Succeeding in the indie game industry often takes years of patience, personal sacrifice and Ramen, a lifestyle often not discussed in popular stories of underground triumph and million-unit sales. The Failure Workshop at GDC aims to highlight the failures of otherwise successful studios, this year from Supergiant Games, Klei Entertainment, Enemy Airship and Northway Games.
We've listed the lessons from each below:
Jamie Cheng, Klei Entertainment (Shank, Eets)
After Eets and before Shank, in 2006, Klei began working on Sugar Rush, a second game in the Eets universe. It was greenlit by Nexon America, but was dropped two weeks before it was set to launch. Klei then tried to pitch it to consoles, but that fell through as well. During this process, Sugar Rush went through five art changes, three closed betas and a name change -- Scrappers -- transforming from a marshmallow-inspired character design, to tween, to adult, to mature and finally to cool, and all of it canceled for good in 2010.

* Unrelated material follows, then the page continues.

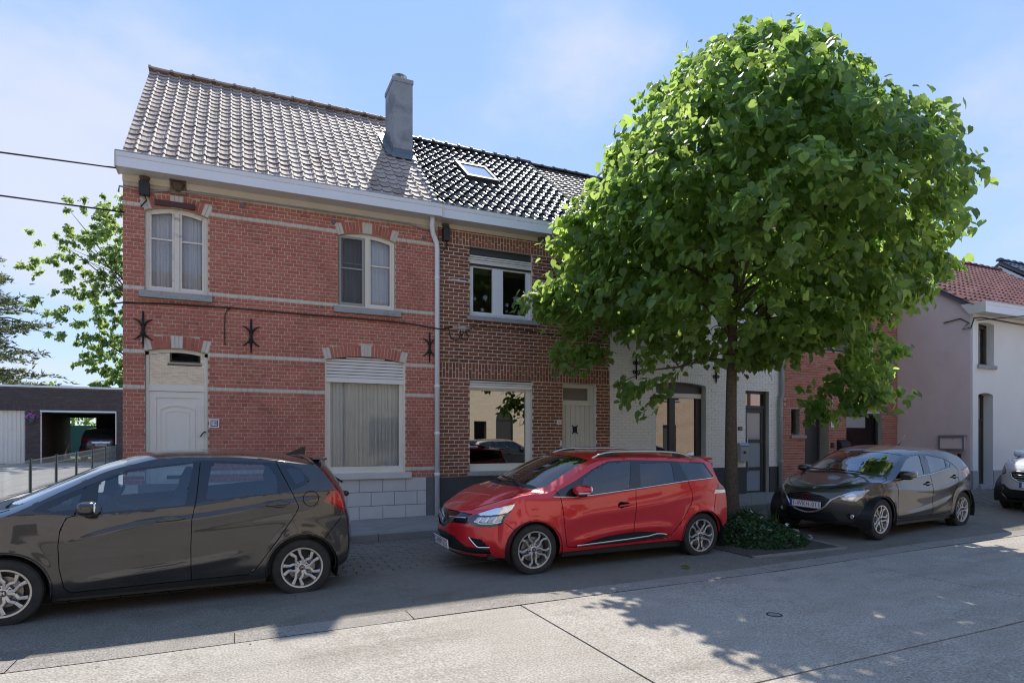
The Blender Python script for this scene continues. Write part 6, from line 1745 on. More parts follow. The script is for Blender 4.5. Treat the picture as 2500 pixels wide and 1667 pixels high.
# ---- red estate
CLIO.update(
 regions=[
  ('side_window', 'D', rounded([(.60,.955),(.74,1.135),(.93,1.232),(1.16,1.318),(1.505,1.335),(1.39,.998),(.83,.935)], .02), GL, .006),
  ('side_window', 'D', rounded([(1.64,1.31),(2.15,1.312),(2.125,1.066),(1.563,1.005)], .02), GD, .006),
  ('side_window', 'D', rounded([(2.27,1.318),(2.69,1.292),(2.83,1.105),(2.36,1.082)], .02), GD, .006),
  ('both:window_trim', 'D', rounded([(.25,.934),(.364,1.012),(.60,1.105),(.94,1.262),(1.16,1.34),(1.52,1.352),(2.19,1.328),(2.71,1.30),(2.835,1.100),(2.33,1.072),(1.478,.985),(.82,.928),(.53,.92)], .01), 'gloss', .002),
  ('both:tail_light', 'D', [(2.771,1.008),(2.827,1.047),(2.95,1.01),(2.877,.962)], 'lamp_red', 0),
  ('both:tail_light_lens', 'D', [(2.877,.965),(2.95,1.01),(3.12,.98),(3.12,.915),(2.862,.925)], 'lamp_red_dark', 0),
  ('both:reversing_light', 'D', [(2.855,.924),(3.12,.914),(3.12,.872),(2.82,.874)], 'lamp_bright', 0),
  ('side_guard', 'D', [(.511,.302),(.75,.36),(1.0,.405),(1.3,.43),(1.519,.436),(1.8,.41),(2.03,.36),(1.91,.332),(1.4,.312)], 'trim', -.004),
  ('both:headlight', 'F', [(.628,.736),(.827,.808),(1.115,.858),(1.085,.795),(1.03,.755),(.80,.728),(.66,.715)], 'lamp_bright', 0),
  ('both:headlight_module', 'F', [(.60,.645),(.64,.698),(.79,.708),(1.0,.735),(.955,.655),(.80,.64)], 'lamp_clear', .006),
  ('both:headlight_housing', 'F', [(.505,.677),(.628,.738),(.827,.812),(1.124,.863),(1.095,.80),(.98,.645),(.965,.622),(.827,.585),(.63,.585),(.54,.63)], 'lamp_dark', .002),
  ('both:upper_grille', 'F', [(-.1,.735),(.10,.735),(.22,.742),(.56,.727),(.505,.677),(.54,.611),(.29,.606),(.20,.59),(.10,.535),(-.1,.51)], 'gloss', .012),
  ('both:fog_recess', 'F', [(.545,.449),(.70,.443),(.80,.35),(.63,.337)], 'gloss', .02),
  ('both:lower_intake', 'F', [(-.1,.475),(.10,.475),(.336,.44),(.485,.335),(.79,.322),(.78,.268),(.512,.252),(.243,.250),(-.1,.25)], 'trim', .02),
  ('both:bumper_lip', 'F', [(-.1,.1),(1.1,.1),(1.1,.215),(.5,.225),(-.1,.225)], 'trim', 0),
  ('both:rear_window', 'R', [(-.1,1.08),(.62,1.08),(.55,1.29),(-.1,1.30)], GD, .004),
  ('both:rear_bumper_base', 'R', [(-.1,.2),(1.0,.2),(1.0,.42),(-.1,.46)], 'trim', 0),
  ('door', 'D', [(.33,1.0),(.352,.92),(.362,.87),(.38,.723),(.405,.5),(.431,.33),(.47,.30),(1.408,.302),(1.421,.452),(1.45,.6),(1.467,.774),(1.478,.985),(1.56,1.36),(.9,1.3)], None, 0),
  ('door', 'D', [(1.408,.302),(1.421,.452),(1.45,.6),(1.467,.774),(1.478,.985),(1.56,1.36),(2.2,1.35),(2.33,1.066),(2.40,.923),(2.394,.776),(2.25,.56),(2.049,.356),(2.0,.32)], None, 0),
  ('sill', 'D', [(.34,.1),(.34,.25),(1.4,.272),(2.2,.28),(2.2,.1)], 'trim', .003),
 ],
 top_regions=[('windscreen', [(-.02,-.1),(-.02,.72),(-.06,.84),(.0,.885),(.755,.90),(.76,.80),(.74,-.1)], GL, .004), ('cowl', [(-.13,-.1),(-.10,.80),(-.08,.86),(-.055,.83),(-.02,.72),(-.018,-.1)], 'trim', .004)],
 hood_lines=[(-.72,-.10,.62,.012,.06)],
 seams=[('D', [(.30,1.0),(.345,.94),(.362,.87),(.38,.723),(.405,.5),(.431,.33),(.47,.302),(.9,.303),(1.408,.306),(1.75,.315),(2.0,.325),(2.049,.356),(2.25,.56),(2.394,.776),(2.405,.85),(2.395,.92),(2.34,1.066)]),
        ('D', [(1.478,.98),(1.467,.774),(1.45,.6),(1.421,.452),(1.408,.31)]), ('D', [(-.355,.64),(-.251,.55)]), ('D', [(2.86,.86),(2.83,.74),(2.80,.62)])],
 top_seams=[[(-.78,.60),(-.649,.82),(-.413,.93),(-.2,.955),(-.09,.885)]],
 strips=[('chrome_strip', 'D', [(.26,.930),(.53,.918),(.82,.930),(1.478,.985),(2.315,1.062),(2.83,1.094)], .017, .003, 'chrome'),
         ('side_strip', 'D', [(.576,.315),(1.0,.330),(1.38,.345),(1.673,.362),(1.80,.384),(1.90,.376),(1.97,.362)], .024, .006, 'satin'),
         ('fog_light_trim', 'F', [(.545,.452),(.60,.39),(.635,.345),(.66,.338),(.795,.347)], .018, .006, 'chrome'),
         ('grille_strip', 'F', [(.17,.664),(.30,.668),(.48,.676)], .018, .004, 'chrome'),
         ('daytime_light', 'F', [(.605,.645),(.69,.622),(.83,.628),(.955,.650)], .016, .003, 'lamp_bright')]
        +[('headlight_divider', 'F', [(.66+.095*k,.642),(.69+.10*k,.695+.006*k)], .02, .004, 'lamp_bright') for k in range(3)],
 seat_x=(1.02,1.90), seat_z=.28, dash=(.50,.95), mirror_in=(.68,1.25),
 mirror=(.62,1.005,.11,.062,True), handles=[(1.30,.783,.22)], htilt=.08,
 design=dict(n=5, style='petal', nuts=5, emblem=emblem_diamond, hub=.05, a0=math.pi/2))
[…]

Sugar Rush's failure stemmed from Klei's lack of conviction with the title, studio co-founder Jamie Cheng said. Klei didn't know exactly what it wanted Sugar Rush to be, meaning feedback from every beta tester and publishing partner affected its development dramatically. However, success did come from Sugar Rush's failure.
"Shank never would have happened without this," Cheng said.